教育の質的転換を全学的に進めていくには、大学の教育活動が人材育成という視点から社会の要請に応えられるものとなっているか、学生が希望する能力を身に付けることができるようになっているか、Webサイト等で教学IRデータを可視化して、役員・教職員がディプロマポリシーとカリキュラムポリシーとの整合性が教育活動の中で認識を共有できるようにする必要がある。
教学IRデータの可視化については、例えば、授業が目指す到達能力の抽出、学生が獲得した学修能力の抽出、成績評価の抽出など、主要なデータをレーダーチャートなどで一覧的にグラフ化し、複数のデータを一丸視できるように工夫する必要がある。
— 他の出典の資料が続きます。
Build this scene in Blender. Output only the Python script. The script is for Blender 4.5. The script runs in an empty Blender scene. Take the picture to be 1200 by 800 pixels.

このような取り組みをすることで、教員コメントのフィードバック率の向上や授業評価アンケートのスコア向上、学修ポートフォリオに対する学生の反応が見えやすくなるなどの効果が期待される。
また、教員及び担当職員が日常業務の一環として意識することなく、教学IRデータを用いて点検できるように習慣化していくことが肝要である。その上で、学士力の実現に向けた議論を学内のFD担当教員及びSD担当職員、ファシリテータの代表学生、企業・地域社会の主要な関係者と連携して、多面的に行える場を設けることが望まれる。